YOUR TASK – Repeat the listing exactly as given, omitting every image.

═════ COLLECTED MATERIAL ═════

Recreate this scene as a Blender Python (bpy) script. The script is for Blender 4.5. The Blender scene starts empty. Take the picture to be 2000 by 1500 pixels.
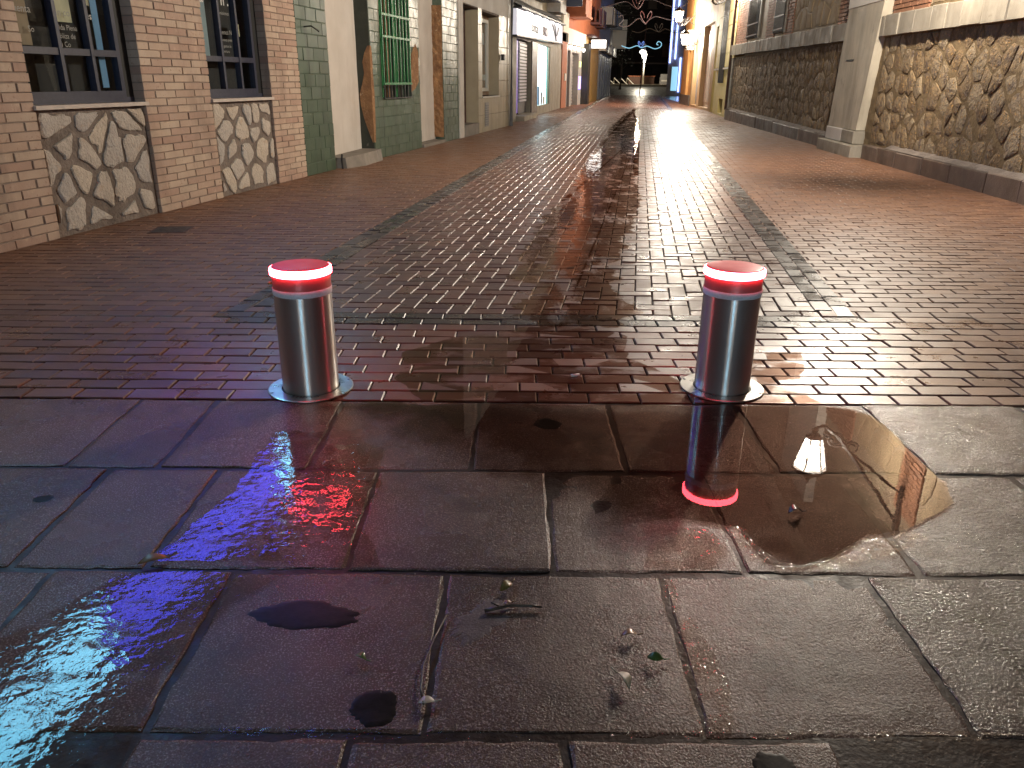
import bpy, math, random
from mathutils import Vector, Matrix, noise as mnoise
random.seed(11)
PI = math.pi
sc = bpy.context.scene
C = sc.collection

# ------------------------------------------------------------------ camera, night sky, exposure
cam = bpy.data.cameras.new('camera')
camo = bpy.data.objects.new('camera', cam)
C.objects.link(camo)
cam.sensor_width = 36.0
cam.lens = 1530.0 / 2000.0 * 36.0
cam.clip_start = 0.05
cam.clip_end = 1000.0
camo.matrix_world = Matrix.Translation((0, 0, 1.17)) @ Matrix.Rotation(PI/2 - math.radians(21.23), 4, 'X') @ Matrix.Rotation(math.radians(0.5), 4, 'Z')
sc.camera = camo

world = bpy.data.worlds.new('World')
sc.world = world
world.use_nodes = True
bg = world.node_tree.nodes['Background']
bg.inputs[0].default_value = (0.60, 0.37, 0.27, 1)      # dull glow of a town sky at night
bg.inputs[1].default_value = 0.042

sc.view_settings.view_transform = 'Standard'
sc.view_settings.look = 'None'
sc.view_settings.gamma = 1.0
sc.view_settings.use_curve_mapping = False
sc.view_settings.exposure = 0.28
sc.render.engine = 'CYCLES'
sc.cycles.use_denoising = True
sc.cycles.max_bounces = 7
sc.cycles.diffuse_bounces = 3
sc.cycles.glossy_bounces = 4
sc.cycles.transparent_max_bounces = 10
sc.cycles.caustics_reflective = False
sc.cycles.caustics_refractive = False
sc.cycles.sample_clamp_indirect = 6.0

LAMP_W = 1350.0

# ------------------------------------------------------------------ materials
MATS = {}

def _n(nt, kind, **kw):
    n = nt.nodes.new(kind)
    for k, v in kw.items():
        setattr(n, k, v)
    return n

def pmat(name, c1, c2=None, scale=6.0, c3=None, rnd=0.0, rough=(0.5, 0.5), rscale=None, bump=(), metal=0.0,
         spec=0.5, coat=0.0, emit=None, estr=0.0, aniso=0.0, stretch=None, detail=6.0, wear=None, speck=None, coord='pos', stain=None):
    """principled material: noise between c1 and c2, per piece towards c3, rough range, layered bump"""
    m = bpy.data.materials.new(name)
    MATS[name] = m
    m.use_nodes = True
    nt = m.node_tree
    L = nt.links.new
    b = nt.nodes['Principled BSDF']
    geo = _n(nt, 'ShaderNodeNewGeometry')
    co = geo.outputs['Position']
    if coord == 'obj':
        co = _n(nt, 'ShaderNodeTexCoord').outputs['Object']
    if stretch:
        mp = _n(nt, 'ShaderNodeMapping')
        mp.inputs['Scale'].default_value = stretch
        L(co, mp.inputs['Vector'])
        cs = mp.outputs[0]
    else:
        cs = co

    def nz(sc_, det=6.0, vec=None, ro=0.55):
        t = _n(nt, 'ShaderNodeTexNoise')
        t.inputs['Scale'].default_value = sc_
        t.inputs['Detail'].default_value = det
        t.inputs['Roughness'].default_value = ro
        L(vec or cs, t.inputs['Vector'])
        return t.outputs['Fac']

    def mix(fac, a, c):
        x = _n(nt, 'ShaderNodeMix', data_type='RGBA')
        if isinstance(fac, float):
            x.inputs[0].default_value = fac
        else:
            L(fac, x.inputs[0])
        for i, v in ((6, a), (7, c)):
            if isinstance(v, tuple):
                x.inputs[i].default_value = (*v[:3], 1)
            else:
                L(v, x.inputs[i])
        return x.outputs[2]

    def ramp(fac, lo, hi):
        r = _n(nt, 'ShaderNodeMapRange')
        r.inputs[1].default_value = lo
        r.inputs[2].default_value = hi
        r.clamp = True
        L(fac, r.inputs[0])
        return r

    col = c1
    if c2 is not None:
        col = mix(ramp(nz(scale, detail), 0.32, 0.68).outputs[0], c1, c2)
    if c3 is not None:
        oi = _n(nt, 'ShaderNodeObjectInfo')
        at = _n(nt, 'ShaderNodeAttribute', attribute_name='tint')
        ad = _n(nt, 'ShaderNodeMath', operation='ADD')
        L(oi.outputs['Random'], ad.inputs[0]); L(at.outputs['Fac'], ad.inputs[1])
        fr = _n(nt, 'ShaderNodeMath', operation='FRACT')
        L(ad.outputs[0], fr.inputs[0])
        ml = _n(nt, 'ShaderNodeMath', operation='MULTIPLY')
        L(fr.outputs[0], ml.inputs[0]); ml.inputs[1].default_value = rnd
        col = mix(ml.outputs[0], col, c3)
    if speck:                                   # (scale, colour, low, high): grains of another colour
        col = mix(ramp(nz(speck[0], 2.0), speck[2], speck[3]).outputs[0], col, speck[1])
    if wear:                                    # (scale, colour, low, high): worn or stained patches
        col = mix(ramp(nz(wear[0], 8.0, ro=0.65), wear[2], wear[3]).outputs[0], col, wear[1])
    if stain:                                   # (colour, strength, low, high): broad runs of damp and dirt down a wall
        mp3 = _n(nt, 'ShaderNodeMapping'); mp3.inputs['Scale'].default_value = (2.6, 2.6, 0.55)
        L(geo.outputs['Position'], mp3.inputs['Vector'])
        rs = ramp(nz(1.0, 9.0, vec=mp3.outputs[0], ro=0.66), stain[2], stain[3])
        rs.inputs[4].default_value = stain[1]
        col = mix(rs.outputs[0], col, stain[0])
    if isinstance(col, tuple):
        b.inputs['Base Color'].default_value = (*col[:3], 1)
    else:
        L(col, b.inputs['Base Color'])
    if rough[0] == rough[1]:
        b.inputs['Roughness'].default_value = rough[0]
    else:
        r = ramp(nz(rscale or scale * 0.7, 5.0), 0.33, 0.67)
        r.inputs[3].default_value = rough[0]
        r.inputs[4].default_value = rough[1]
        L(r.outputs[0], b.inputs['Roughness'])
    b.inputs['Metallic'].default_value = metal
    b.inputs['Specular IOR Level'].default_value = spec
    b.inputs['Coat Weight'].default_value = coat
    b.inputs['Coat Roughness'].default_value = 0.08
    b.inputs['Anisotropic'].default_value = aniso
    prev = None
    for (s_, dist, strength) in bump:
        bp = _n(nt, 'ShaderNodeBump')
        bp.inputs['Distance'].default_value = dist
        bp.inputs['Strength'].default_value = strength
        L(nz(s_, 4.0), bp.inputs['Height'])
        if prev:
            L(prev, bp.inputs['Normal'])
        prev = bp.outputs[0]
    if prev:
        L(prev, b.inputs['Normal'])
    if emit:
        b.inputs['Emission Color'].default_value = (*emit, 1)
        b.inputs['Emission Strength'].default_value = estr
    return m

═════

RESPONSE TO THIS TASK –
Recreate this scene as a Blender Python (bpy) script. The script is for Blender 4.5. The Blender scene starts empty. Take the picture to be 2000 by 1500 pixels.
import bpy, math, random
from mathutils import Vector, Matrix, noise as mnoise
random.seed(11)
PI = math.pi
sc = bpy.context.scene
C = sc.collection

# ------------------------------------------------------------------ camera, night sky, exposure
cam = bpy.data.cameras.new('camera')
camo = bpy.data.objects.new('camera', cam)
C.objects.link(camo)
cam.sensor_width = 36.0
cam.lens = 1530.0 / 2000.0 * 36.0
cam.clip_start = 0.05
cam.clip_end = 1000.0
camo.matrix_world = Matrix.Translation((0, 0, 1.17)) @ Matrix.Rotation(PI/2 - math.radians(21.23), 4, 'X') @ Matrix.Rotation(math.radians(0.5), 4, 'Z')
sc.camera = camo

world = bpy.data.worlds.new('World')
sc.world = world
world.use_nodes = True
bg = world.node_tree.nodes['Background']
bg.inputs[0].default_value = (0.60, 0.37, 0.27, 1)      # dull glow of a town sky at night
bg.inputs[1].default_value = 0.042

sc.view_settings.view_transform = 'Standard'
sc.view_settings.look = 'None'
sc.view_settings.gamma = 1.0
sc.view_settings.use_curve_mapping = False
sc.view_settings.exposure = 0.28
sc.render.engine = 'CYCLES'
sc.cycles.use_denoising = True
sc.cycles.max_bounces = 7
sc.cycles.diffuse_bounces = 3
sc.cycles.glossy_bounces = 4
sc.cycles.transparent_max_bounces = 10
sc.cycles.caustics_reflective = False
sc.cycles.caustics_refractive = False
sc.cycles.sample_clamp_indirect = 6.0

LAMP_W = 1350.0

# ------------------------------------------------------------------ materials
MATS = {}

def _n(nt, kind, **kw):
    n = nt.nodes.new(kind)
    for k, v in kw.items():
        setattr(n, k, v)
    return n

def pmat(name, c1, c2=None, scale=6.0, c3=None, rnd=0.0, rough=(0.5, 0.5), rscale=None, bump=(), metal=0.0,
         spec=0.5, coat=0.0, emit=None, estr=0.0, aniso=0.0, stretch=None, detail=6.0, wear=None, speck=None, coord='pos', stain=None):
    """principled material: noise between c1 and c2, per piece towards c3, rough range, layered bump"""
    m = bpy.data.materials.new(name)
    MATS[name] = m
    m.use_nodes = True
    nt = m.node_tree
    L = nt.links.new
    b = nt.nodes['Principled BSDF']
    geo = _n(nt, 'ShaderNodeNewGeometry')
    co = geo.outputs['Position']
    if coord == 'obj':
        co = _n(nt, 'ShaderNodeTexCoord').outputs['Object']
    if stretch:
        mp = _n(nt, 'ShaderNodeMapping')
        mp.inputs['Scale'].default_value = stretch
        L(co, mp.inputs['Vector'])
        cs = mp.outputs[0]
    else:
        cs = co

    def nz(sc_, det=6.0, vec=None, ro=0.55):
        t = _n(nt, 'ShaderNodeTexNoise')
        t.inputs['Scale'].default_value = sc_
        t.inputs['Detail'].default_value = det
        t.inputs['Roughness'].default_value = ro
        L(vec or cs, t.inputs['Vector'])
        return t.outputs['Fac']

    def mix(fac, a, c):
        x = _n(nt, 'ShaderNodeMix', data_type='RGBA')
        if isinstance(fac, float):
            x.inputs[0].default_value = fac
        else:
            L(fac, x.inputs[0])
        for i, v in ((6, a), (7, c)):
            if isinstance(v, tuple):
                x.inputs[i].default_value = (*v[:3], 1)
            else:
                L(v, x.inputs[i])
        return x.outputs[2]

    def ramp(fac, lo, hi):
        r = _n(nt, 'ShaderNodeMapRange')
        r.inputs[1].default_value = lo
        r.inputs[2].default_value = hi
        r.clamp = True
        L(fac, r.inputs[0])
        return r

    col = c1
    if c2 is not None:
        col = mix(ramp(nz(scale, detail), 0.32, 0.68).outputs[0], c1, c2)
    if c3 is not None:
        oi = _n(nt, 'ShaderNodeObjectInfo')
        at = _n(nt, 'ShaderNodeAttribute', attribute_name='tint')
        ad = _n(nt, 'ShaderNodeMath', operation='ADD')
        L(oi.outputs['Random'], ad.inputs[0]); L(at.outputs['Fac'], ad.inputs[1])
        fr = _n(nt, 'ShaderNodeMath', operation='FRACT')
        L(ad.outputs[0], fr.inputs[0])
        ml = _n(nt, 'ShaderNodeMath', operation='MULTIPLY')
        L(fr.outputs[0], ml.inputs[0]); ml.inputs[1].default_value = rnd
        col = mix(ml.outputs[0], col, c3)
    if speck:                                   # (scale, colour, low, high): grains of another colour
        col = mix(ramp(nz(speck[0], 2.0), speck[2], speck[3]).outputs[0], col, speck[1])
    if wear:                                    # (scale, colour, low, high): worn or stained patches
        col = mix(ramp(nz(wear[0], 8.0, ro=0.65), wear[2], wear[3]).outputs[0], col, wear[1])
    if stain:                                   # (colour, strength, low, high): broad runs of damp and dirt down a wall
        mp3 = _n(nt, 'ShaderNodeMapping'); mp3.inputs['Scale'].default_value = (2.6, 2.6, 0.55)
        L(geo.outputs['Position'], mp3.inputs['Vector'])
        rs = ramp(nz(1.0, 9.0, vec=mp3.outputs[0], ro=0.66), stain[2], stain[3])
        rs.inputs[4].default_value = stain[1]
        col = mix(rs.outputs[0], col, stain[0])
    if isinstance(col, tuple):
        b.inputs['Base Color'].default_value = (*col[:3], 1)
    else:
        L(col, b.inputs['Base Color'])
    if rough[0] == rough[1]:
        b.inputs['Roughness'].default_value = rough[0]
    else:
        r = ramp(nz(rscale or scale * 0.7, 5.0), 0.33, 0.67)
        r.inputs[3].default_value = rough[0]
        r.inputs[4].default_value = rough[1]
        L(r.outputs[0], b.inputs['Roughness'])
    b.inputs['Metallic'].default_value = metal
    b.inputs['Specular IOR Level'].default_value = spec
    b.inputs['Coat Weight'].default_value = coat
    b.inputs['Coat Roughness'].default_value = 0.08
    b.inputs['Anisotropic'].default_value = aniso
    prev = None
    for (s_, dist, strength) in bump:
        bp = _n(nt, 'ShaderNodeBump')
        bp.inputs['Distance'].default_value = dist
        bp.inputs['Strength'].default_value = strength
        L(nz(s_, 4.0), bp.inputs['Height'])
        if prev:
            L(prev, bp.inputs['Normal'])
        prev = bp.outputs[0]
    if prev:
        L(prev, b.inputs['Normal'])
    if emit:
        b.inputs['Emission Color'].default_value = (*emit, 1)
        b.inputs['Emission Strength'].default_value = estr
    return m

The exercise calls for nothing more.